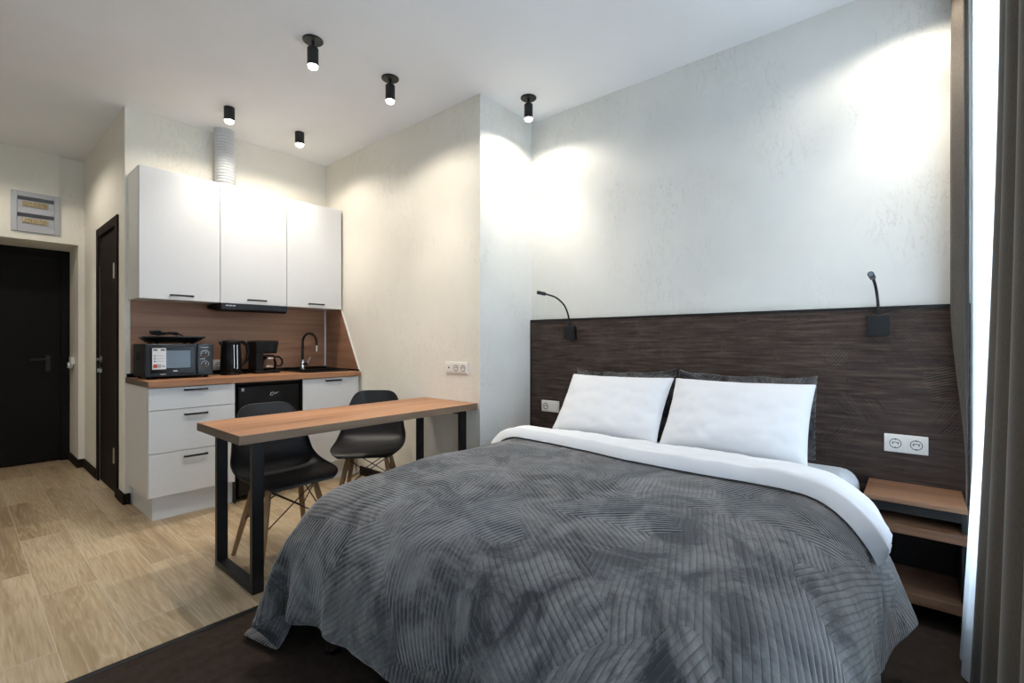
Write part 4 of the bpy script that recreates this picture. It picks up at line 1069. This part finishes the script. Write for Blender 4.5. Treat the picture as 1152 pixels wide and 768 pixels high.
# ------------------------------------------------------------------ curtains
def curtain(name, label, fn, x0, x1, nx, z0, z1, nz, material, thick, group=None):
    rows = [[fn(x0 + (x1 - x0) * i / nx, z0 + (z1 - z0) * k / nz, i / nx) for k in range(nz + 1)] for i in range(nx + 1)]
    o = obj(name, MB().grid(rows), material, smooth=True, auto=85)
    s = o.modifiers.new('thick', 'SOLIDIFY'); s.thickness = thick; s.offset = 0
    return tag(o, label, 'curtain', group)
def sheer_fn(x, z, u):
    fl = max(0.0, 1 - z / 1.25)
    a = 0.012 + 0.006 * math.sin(x * 3.1)
    bell = math.exp(-((x - 2.2) / 0.22) ** 2); m = min(1.0, max(0.0, (x - 1.9) / 0.5)); m = m * m * (3 - 2 * m); a *= 1 - 0.62 * m
    y = -0.238 + 0.047 * m + a * math.sin(x * 44 + 0.6 * math.sin(x * 9)) + fl * (0.010 * (1 - m) + 0.075 * bell)
    return (x, y, z)
curtain('sheer_curtain', 'white sheer curtain glowing with daylight between the brown curtain panels', sheer_fn, -0.75, 2.745, 520, 0.012, ZC - 0.012, 14, 'sheer', 0.0008)
def drape_left(x, z, u):
    k = min(1.0, max(0.0, (z - 0.55) / 0.75)); k = k * k * (3 - 2 * k)
    top = 1 - 0.12 * max(0, (z - 2.0)) / 0.7
    y = -0.150 + 0.027 * k * top * math.sin(u * 2 * math.pi * 2.0 - 0.4) - 0.021 * (1 - k)
    return (2.66 + (x - 2.66) * (1 - 0.25 * (1 - k)), y, z)
curtain('curtain', 'narrow brown curtain panel gathered against the headboard wall', drape_left, 2.655, 2.764, 60, 0.012, ZC - 0.012, 30, 'curtain', 0.003, 'brown curtain panels')
def drape_right(x, z, u):
    fl = max(0.0, 1 - z / 2.1)
    y = -0.190 + 0.017 * math.sin(u * 2 * math.pi * 3.6 - 1.2 + 0.35 * z * (1 - u)) * (1 - u ** 5) + 0.003 * math.sin(u * 43) + 0.070 * fl ** 1.5 * (0.4 + 0.6 * u)
    return (x, y, z)
curtain('curtain', 'wide brown curtain panel at the edge of the view, nearest the viewer', drape_right, 1.18, 1.90, 190, 0.012, ZC - 0.012, 30, 'curtain', 0.003, 'brown curtain panels')

# ------------------------------------------------------------------ daylight
wd = bpy.data.worlds.new('overcast_sky'); SC.world = wd; wd.use_nodes = True
bg = wd.node_tree.nodes['Background']; bg.inputs[0].default_value = (0.72, 0.87, 1.0, 1); bg.inputs[1].default_value = 13.0
pl = bpy.data.lights.new('window_portal', 'AREA'); pl.shape = 'RECTANGLE'; pl.size = WX1 - WX0; pl.size_y = WZ1 - WZ0
pl.cycles.is_portal = True
po = bpy.data.objects.new('window_portal', pl); COL.objects.link(po); po.location = ((WX0 + WX1) / 2, YW - 0.30, (WZ0 + WZ1) / 2); po.rotation_euler = (R(90), 0, 0)

# ------------------------------------------------------------------ camera
cam = bpy.data.cameras.new('camera'); co = bpy.data.objects.new('camera', cam); COL.objects.link(co)
cam.sensor_fit = 'HORIZONTAL'; cam.sensor_width = 36.0; cam.lens = 532.6 / 1152 * 36.0
cam.shift_y = 1.0 / 1152; cam.clip_start = 0.02
co.location = (0, 0, H); co.rotation_euler = (R(90), 0, R(-49.77))
SC.camera = co
SC.view_settings.view_transform = 'Standard'; SC.view_settings.look = 'None'; SC.view_settings.gamma = 1.0; SC.view_settings.use_curve_mapping = False
SC.view_settings.exposure = 0.12
SC.cycles.use_denoising = True
SC.cycles.max_bounces = 8; SC.cycles.diffuse_bounces = 5; SC.cycles.transparent_max_bounces = 12
SC.cycles.sample_clamp_indirect = 6.0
######
[Exercise details]:
Go through the listing above and write it out again exactly, dropping the pictures.

[Final result]:
Write part 4 of the bpy script that recreates this picture. It picks up at line 1069. This part finishes the script. Write for Blender 4.5. Treat the picture as 1152 pixels wide and 768 pixels high.
# ------------------------------------------------------------------ curtains
def curtain(name, label, fn, x0, x1, nx, z0, z1, nz, material, thick, group=None):
    rows = [[fn(x0 + (x1 - x0) * i / nx, z0 + (z1 - z0) * k / nz, i / nx) for k in range(nz + 1)] for i in range(nx + 1)]
    o = obj(name, MB().grid(rows), material, smooth=True, auto=85)
    s = o.modifiers.new('thick', 'SOLIDIFY'); s.thickness = thick; s.offset = 0
    return tag(o, label, 'curtain', group)
def sheer_fn(x, z, u):
    fl = max(0.0, 1 - z / 1.25)
    a = 0.012 + 0.006 * math.sin(x * 3.1)
    bell = math.exp(-((x - 2.2) / 0.22) ** 2); m = min(1.0, max(0.0, (x - 1.9) / 0.5)); m = m * m * (3 - 2 * m); a *= 1 - 0.62 * m
    y = -0.238 + 0.047 * m + a * math.sin(x * 44 + 0.6 * math.sin(x * 9)) + fl * (0.010 * (1 - m) + 0.075 * bell)
    return (x, y, z)
curtain('sheer_curtain', 'white sheer curtain glowing with daylight between the brown curtain panels', sheer_fn, -0.75, 2.745, 520, 0.012, ZC - 0.012, 14, 'sheer', 0.0008)
def drape_left(x, z, u):
    k = min(1.0, max(0.0, (z - 0.55) / 0.75)); k = k * k * (3 - 2 * k)
    top = 1 - 0.12 * max(0, (z - 2.0)) / 0.7
    y = -0.150 + 0.027 * k * top * math.sin(u * 2 * math.pi * 2.0 - 0.4) - 0.021 * (1 - k)
    return (2.66 + (x - 2.66) * (1 - 0.25 * (1 - k)), y, z)
curtain('curtain', 'narrow brown curtain panel gathered against the headboard wall', drape_left, 2.655, 2.764, 60, 0.012, ZC - 0.012, 30, 'curtain', 0.003, 'brown curtain panels')
def drape_right(x, z, u):
    fl = max(0.0, 1 - z / 2.1)
    y = -0.190 + 0.017 * math.sin(u * 2 * math.pi * 3.6 - 1.2 + 0.35 * z * (1 - u)) * (1 - u ** 5) + 0.003 * math.sin(u * 43) + 0.070 * fl ** 1.5 * (0.4 + 0.6 * u)
    return (x, y, z)
curtain('curtain', 'wide brown curtain panel at the edge of the view, nearest the viewer', drape_right, 1.18, 1.90, 190, 0.012, ZC - 0.012, 30, 'curtain', 0.003, 'brown curtain panels')

# ------------------------------------------------------------------ daylight
wd = bpy.data.worlds.new('overcast_sky'); SC.world = wd; wd.use_nodes = True
bg = wd.node_tree.nodes['Background']; bg.inputs[0].default_value = (0.72, 0.87, 1.0, 1); bg.inputs[1].default_value = 13.0
pl = bpy.data.lights.new('window_portal', 'AREA'); pl.shape = 'RECTANGLE'; pl.size = WX1 - WX0; pl.size_y = WZ1 - WZ0
pl.cycles.is_portal = True
po = bpy.data.objects.new('window_portal', pl); COL.objects.link(po); po.location = ((WX0 + WX1) / 2, YW - 0.30, (WZ0 + WZ1) / 2); po.rotation_euler = (R(90), 0, 0)

# ------------------------------------------------------------------ camera
cam = bpy.data.cameras.new('camera'); co = bpy.data.objects.new('camera', cam); COL.objects.link(co)
cam.sensor_fit = 'HORIZONTAL'; cam.sensor_width = 36.0; cam.lens = 532.6 / 1152 * 36.0
cam.shift_y = 1.0 / 1152; cam.clip_start = 0.02
co.location = (0, 0, H); co.rotation_euler = (R(90), 0, R(-49.77))
SC.camera = co
SC.view_settings.view_transform = 'Standard'; SC.view_settings.look = 'None'; SC.view_settings.gamma = 1.0; SC.view_settings.use_curve_mapping = False
SC.view_settings.exposure = 0.12
SC.cycles.use_denoising = True
SC.cycles.max_bounces = 8; SC.cycles.diffuse_bounces = 5; SC.cycles.transparent_max_bounces = 12
SC.cycles.sample_clamp_indirect = 6.0